Второй вектор дискуссии — это реакция Запада, которую все ждут, но которая, видимо, будет не такой всеобъемлющей и массовой вот почему: предположим, какой-то польский или немецкий, или британский (надо сказать, что на вчерашний день американцы уже отреагировали именем Государственного департамента, который с недипломатической жесткостью потребовал от Украины «остановить беспрерывную кампанию против независимых медиа») замминистра иностранных дел получит информацию, что в Киеве закрылась станция, где вещало радио его страны. И он, понятно, спросит, как общественность реагирует, и получит ответ, что она молчит. И о реакции журналистов он получит аналогичный ответ. «Ну если им это не надо, то мы тут при чем», — подумает этот замминистра и сразу забудет о случившемся.
Конечно, власть лукавит, когда говорит, что все было по закону. То есть в той части, что по закону, вполне может быть, что не лукавит, но в той части, что мы, мол, за плюрализм, очевидно, лукавит. Если бы не лукавила, то сказала бы: «У Шолоха мы радио забираем. Это окончательный вердикт, и точка. Но поскольку мы любим плюрализм и потребителей информации, то поручаем Нацсовету, чтобы тот поручил «Укрчастотнагляду» найти FM-возможности для всех разговорных вещателей». И не надо говорить, что всегда есть средние волны, на которые могут якобы уйти все западные радиоголоса. Потребитель любит слушать радио, а не прислушиваться к нему. В принципе можно предложить всем вещателям перейти на азбуку Морзе, а потребителям ее, наконец, выучить и получать в таком виде информацию. Некоторые горячие головы предлагают использовать голубинную почту для неофициальных новостей. Но я против. И думаю, что мэр Омельченко тоже. Представьте себе, во что превратится город? Правильно, в горы голубиного помета. И кто это будет чистить? Опять правильно. Я бы тоже предложил это делать тем, кто не хочет, чтобы люди знали больше, лучше ориентировались и делали бы правильные выводы. А их, этих не желающих, немного, так что работать придется по очистке города тщательно и долго. Все-таки европейская столица.

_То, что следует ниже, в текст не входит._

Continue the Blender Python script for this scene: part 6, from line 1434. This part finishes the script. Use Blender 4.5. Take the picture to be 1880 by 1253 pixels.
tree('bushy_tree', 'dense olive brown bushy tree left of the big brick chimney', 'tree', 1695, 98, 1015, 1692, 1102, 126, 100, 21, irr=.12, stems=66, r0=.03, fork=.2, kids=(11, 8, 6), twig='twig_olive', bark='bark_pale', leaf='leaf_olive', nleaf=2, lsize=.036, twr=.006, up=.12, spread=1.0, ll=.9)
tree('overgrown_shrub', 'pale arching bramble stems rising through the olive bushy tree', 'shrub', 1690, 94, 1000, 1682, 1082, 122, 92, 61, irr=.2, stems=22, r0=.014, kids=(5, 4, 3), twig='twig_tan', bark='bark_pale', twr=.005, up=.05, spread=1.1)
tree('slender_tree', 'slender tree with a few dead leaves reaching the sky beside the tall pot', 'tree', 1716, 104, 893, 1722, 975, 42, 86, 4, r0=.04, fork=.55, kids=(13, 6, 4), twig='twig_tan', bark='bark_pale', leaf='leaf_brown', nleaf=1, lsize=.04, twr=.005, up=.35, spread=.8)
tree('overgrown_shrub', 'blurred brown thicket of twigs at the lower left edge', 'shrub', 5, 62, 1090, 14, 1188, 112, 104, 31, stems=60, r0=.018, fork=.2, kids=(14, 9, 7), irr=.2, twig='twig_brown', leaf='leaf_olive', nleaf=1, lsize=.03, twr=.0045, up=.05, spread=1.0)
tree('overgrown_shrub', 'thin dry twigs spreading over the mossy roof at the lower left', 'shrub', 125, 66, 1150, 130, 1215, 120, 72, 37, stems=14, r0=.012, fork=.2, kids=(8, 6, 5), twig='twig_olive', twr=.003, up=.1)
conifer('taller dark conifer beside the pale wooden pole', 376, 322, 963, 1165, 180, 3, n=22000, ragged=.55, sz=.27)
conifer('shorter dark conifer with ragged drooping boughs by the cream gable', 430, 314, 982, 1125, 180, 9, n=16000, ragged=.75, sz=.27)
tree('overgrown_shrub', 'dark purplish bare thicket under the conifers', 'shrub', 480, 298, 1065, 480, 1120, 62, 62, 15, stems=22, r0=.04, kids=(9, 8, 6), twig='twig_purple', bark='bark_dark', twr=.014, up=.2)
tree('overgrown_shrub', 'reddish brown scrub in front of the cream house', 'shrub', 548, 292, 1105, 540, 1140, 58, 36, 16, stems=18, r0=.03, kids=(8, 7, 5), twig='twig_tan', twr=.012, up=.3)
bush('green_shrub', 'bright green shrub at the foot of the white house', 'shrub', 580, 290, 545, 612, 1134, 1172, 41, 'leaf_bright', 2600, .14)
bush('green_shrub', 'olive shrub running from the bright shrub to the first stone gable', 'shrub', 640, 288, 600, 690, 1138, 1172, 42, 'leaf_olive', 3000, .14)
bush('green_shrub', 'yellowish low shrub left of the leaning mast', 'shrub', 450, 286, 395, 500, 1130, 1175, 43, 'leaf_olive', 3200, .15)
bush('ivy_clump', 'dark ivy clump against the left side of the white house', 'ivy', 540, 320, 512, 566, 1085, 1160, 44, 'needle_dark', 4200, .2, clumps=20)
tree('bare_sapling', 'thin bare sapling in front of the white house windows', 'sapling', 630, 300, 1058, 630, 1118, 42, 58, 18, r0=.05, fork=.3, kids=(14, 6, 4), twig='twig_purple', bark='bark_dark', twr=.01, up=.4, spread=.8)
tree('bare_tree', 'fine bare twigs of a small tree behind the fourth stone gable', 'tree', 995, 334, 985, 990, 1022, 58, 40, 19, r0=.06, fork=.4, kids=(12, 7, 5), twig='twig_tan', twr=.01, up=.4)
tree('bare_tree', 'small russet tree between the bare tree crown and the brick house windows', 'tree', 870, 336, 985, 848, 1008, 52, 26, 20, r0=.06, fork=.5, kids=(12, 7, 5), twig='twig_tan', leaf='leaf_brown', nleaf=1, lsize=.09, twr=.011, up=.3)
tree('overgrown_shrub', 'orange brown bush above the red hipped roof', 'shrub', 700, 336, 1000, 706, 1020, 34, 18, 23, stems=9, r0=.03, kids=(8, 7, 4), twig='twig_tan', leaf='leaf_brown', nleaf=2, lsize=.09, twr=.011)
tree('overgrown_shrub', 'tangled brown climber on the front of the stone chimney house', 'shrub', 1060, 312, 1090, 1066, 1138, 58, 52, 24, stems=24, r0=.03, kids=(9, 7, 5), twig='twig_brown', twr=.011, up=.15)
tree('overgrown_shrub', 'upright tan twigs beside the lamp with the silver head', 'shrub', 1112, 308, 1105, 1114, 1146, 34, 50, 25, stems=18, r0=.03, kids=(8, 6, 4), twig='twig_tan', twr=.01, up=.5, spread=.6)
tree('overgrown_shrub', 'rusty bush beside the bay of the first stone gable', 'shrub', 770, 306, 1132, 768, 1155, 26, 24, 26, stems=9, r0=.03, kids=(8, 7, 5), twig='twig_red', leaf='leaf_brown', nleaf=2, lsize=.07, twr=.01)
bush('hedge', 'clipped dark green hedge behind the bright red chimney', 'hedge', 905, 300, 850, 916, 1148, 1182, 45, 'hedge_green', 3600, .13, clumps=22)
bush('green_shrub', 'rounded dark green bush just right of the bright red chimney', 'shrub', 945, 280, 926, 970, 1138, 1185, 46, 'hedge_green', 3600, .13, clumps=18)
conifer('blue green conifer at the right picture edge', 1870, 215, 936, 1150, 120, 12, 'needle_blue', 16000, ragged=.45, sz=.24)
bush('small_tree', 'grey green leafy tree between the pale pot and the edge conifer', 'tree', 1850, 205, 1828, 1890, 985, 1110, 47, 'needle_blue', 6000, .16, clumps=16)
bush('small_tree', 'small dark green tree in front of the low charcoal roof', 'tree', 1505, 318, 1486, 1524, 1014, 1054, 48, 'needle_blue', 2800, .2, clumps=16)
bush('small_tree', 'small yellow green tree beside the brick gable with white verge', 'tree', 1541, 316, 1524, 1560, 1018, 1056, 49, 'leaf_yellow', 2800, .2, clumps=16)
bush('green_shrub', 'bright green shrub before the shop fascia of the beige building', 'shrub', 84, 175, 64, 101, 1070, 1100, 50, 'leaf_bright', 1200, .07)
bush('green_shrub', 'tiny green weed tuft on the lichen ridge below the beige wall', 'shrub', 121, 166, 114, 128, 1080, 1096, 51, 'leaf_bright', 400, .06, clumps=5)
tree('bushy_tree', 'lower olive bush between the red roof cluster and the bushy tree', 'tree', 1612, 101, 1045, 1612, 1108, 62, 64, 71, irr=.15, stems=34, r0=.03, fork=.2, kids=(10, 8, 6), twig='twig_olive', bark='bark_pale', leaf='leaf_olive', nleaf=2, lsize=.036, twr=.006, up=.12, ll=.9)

Но шутки в сторону, ситуация невеселая. Я заканчиваю на такой вопросительной и очень личной ноте. Думал ли я в 1989 году, когда с трудом рождался как журналист Би-би-си, одиноко передвигаясь по моему городу, внутри созданной тогдашней властью атмосферы подозрительности, ненависти и даже иногда шипения КГБ, что через 15 лет все это так мило закончится. Думал ли я 15 лет назад, находясь почти в полном вакууме изданий и коллег, что окажусь в начале XXI века в таком же вакууме и при таком же властном шипении. Думал ли я об этом тогда — спрашиваю я себя сегодня. И вы знаете мой ответ: «Я не думал».